How do we show our gratitude? We take plants for granted and abuse them. We cause biodiversity loss through pollution, urbanisation, intensive agriculture, destruction of forests, climate change and more.
Since 2000, the WWF estimates 1.9m square km of natural habitat have been lost, equivalent to roughly 8x the area of the UK
Things are so bad, Kew estimates one in five of the world's plant species are at risk of extinction and the damage we do may permanently harm our world and ourselves.
The work of Kew and other botanical gardens with seed banks and research is critical. However, like zoos they do not have the resource to grow living species at scale.
So what can any one of us do about it? Very little you might think. But positive action can start at home … and in your garden.
Nature is a gift we can all share. In our connected internet world, the actions of one person multiplied by others creates the global phenomena of Facebook, Twitter, YouTube and more social networks yet to emerge.
What if people started recording the plants they grew and freely exchanged them with one another? We could begin to map, track and boost the fortunes of at risk plants.

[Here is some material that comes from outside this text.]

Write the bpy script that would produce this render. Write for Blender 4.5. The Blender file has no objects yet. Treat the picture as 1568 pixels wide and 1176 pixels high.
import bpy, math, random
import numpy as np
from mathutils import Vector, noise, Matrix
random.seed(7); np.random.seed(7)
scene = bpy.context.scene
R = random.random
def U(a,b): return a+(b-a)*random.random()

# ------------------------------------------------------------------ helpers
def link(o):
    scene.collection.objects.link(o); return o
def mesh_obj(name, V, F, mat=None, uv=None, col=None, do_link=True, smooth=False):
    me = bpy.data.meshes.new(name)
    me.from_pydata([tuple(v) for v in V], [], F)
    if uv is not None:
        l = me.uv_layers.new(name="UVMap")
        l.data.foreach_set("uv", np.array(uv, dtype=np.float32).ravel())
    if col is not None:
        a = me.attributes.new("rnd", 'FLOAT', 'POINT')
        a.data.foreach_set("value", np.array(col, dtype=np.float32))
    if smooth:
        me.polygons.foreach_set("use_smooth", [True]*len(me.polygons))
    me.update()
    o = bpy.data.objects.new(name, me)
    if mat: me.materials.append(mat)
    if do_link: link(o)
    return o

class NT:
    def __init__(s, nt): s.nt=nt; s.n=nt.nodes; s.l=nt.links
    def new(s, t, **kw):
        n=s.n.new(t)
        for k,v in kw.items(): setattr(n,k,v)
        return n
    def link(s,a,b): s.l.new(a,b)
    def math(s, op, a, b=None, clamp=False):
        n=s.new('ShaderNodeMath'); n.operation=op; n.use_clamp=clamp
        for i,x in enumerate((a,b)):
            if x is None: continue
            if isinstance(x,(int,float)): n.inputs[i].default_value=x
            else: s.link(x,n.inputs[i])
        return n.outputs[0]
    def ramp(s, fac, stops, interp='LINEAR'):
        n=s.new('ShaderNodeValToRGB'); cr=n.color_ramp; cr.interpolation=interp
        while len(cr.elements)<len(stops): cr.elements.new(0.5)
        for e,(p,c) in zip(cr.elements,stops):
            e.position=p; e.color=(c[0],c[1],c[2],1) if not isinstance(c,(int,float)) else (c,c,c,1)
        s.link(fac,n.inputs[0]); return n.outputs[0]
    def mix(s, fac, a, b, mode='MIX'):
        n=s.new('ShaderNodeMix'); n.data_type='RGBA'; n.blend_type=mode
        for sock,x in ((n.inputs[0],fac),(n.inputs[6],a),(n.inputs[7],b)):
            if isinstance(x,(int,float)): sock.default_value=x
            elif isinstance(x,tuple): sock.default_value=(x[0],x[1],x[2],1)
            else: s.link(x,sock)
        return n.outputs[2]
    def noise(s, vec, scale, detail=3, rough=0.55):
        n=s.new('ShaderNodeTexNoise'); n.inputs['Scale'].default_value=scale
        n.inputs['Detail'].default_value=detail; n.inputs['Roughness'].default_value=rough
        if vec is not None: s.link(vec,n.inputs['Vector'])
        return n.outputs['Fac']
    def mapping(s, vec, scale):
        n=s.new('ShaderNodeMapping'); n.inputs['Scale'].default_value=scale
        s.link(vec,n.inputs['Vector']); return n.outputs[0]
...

The Wollemi pine: from Australian gorge to a Somerset garden
A fine example of this is Wollemia nobilis. The Wollemi pine, as it is known, had been thought extinct and was known only through fossils dating back 200m years. That was until a single stand of the trees was discovered by a forest ranger in a steep-sided sandstone gorge in New South Wales in 1994. The tree’s fortunes have since been reversed by releasing successful clones of the tree into the garden retail market. Gardeners around the world now grow the Wollemi pine and its future looks secure.
Unfortunately, GreenPlantSwap itself did not have the resource to scale this hugely ambitious programme. But its sizeable plant database has now found a promising new home at Candide Gardening.
We hope and trust Candide will make further substantive progress sharing plant knowledge and helping the plants of the world through those who show most interest. The need is urgent.